Amazon launches Kindle textbook rental program
Amazon sticks it to Chegg by allowing students to store their notes in the cloud for later retrieval
If college students were avoiding Kindle textbooks before because they couldn’t take notes or highlight or enjoy the thrill of lugging around a stack of books across campus every day, now they simply have no excuse. Amazon on Monday announced its new Kindle textbook rental program, which allows students to save as much as 80% on the normal retail price of a textbook, while saving their notes in the Amazon cloud so that they can retrieve them at any point after “returning” a Kindle textbook.
Textbook rental prices vary depending on how long you want to rent a title, with the minimum rental period being 30 days. For example, the typical retail price for “Organic Chemistry” is $123.50. You can buy the book on Amazon for $98, or you can rent it for 30 days for $42—a savings of 66%. This is nice for those situations when you have to buy a book because your instructor plans to have you read one chapter in the 11th week of the semester. But let’s say you need the book for a longer period of time. You can rent it for 60 days (half a semester) for $53, or you can get it for the entire four-month semester for $67.

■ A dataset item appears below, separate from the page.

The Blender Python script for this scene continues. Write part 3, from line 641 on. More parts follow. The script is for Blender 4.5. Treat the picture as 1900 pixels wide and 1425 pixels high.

For those who like to shoot down technological innovation because they’re afraid of change, the Kindle textbook rental program offers all the same amenities of a physical textbook, minus the forearm-crushing weight of hauling it around town, and the potential for paper-cuts. You can’t lose! But to be more specific, what about note-taking? Everyone knows you can take notes on Kindle books now—as well as highlight and bookmark, but if you have to “return” the book, wouldn’t that make note-taking obsolete?
Amazon is upping in the ante in the booming textbook rental industry by allowing users to store their notes via the Amazon cloud so that they can retrieve them after the rental period expires. This is great for those situations where you have to buy a book to read one or two chapters over the course of the semester, but need your notes for the final exam. It’s also a better deal than physically buying a textbook, which most students sell back to the campus bookstore at the end of the semester—thereby losing all their notes and highlights. The same goes for physically renting a textbook, which could give Chegg and Bookrenter a run for their money.
Additionally, students don’t have to have a Kindle to rent Kindle textbooks. The program also works via Kindle reading apps for smartphones, tablets, PCs, or Macs.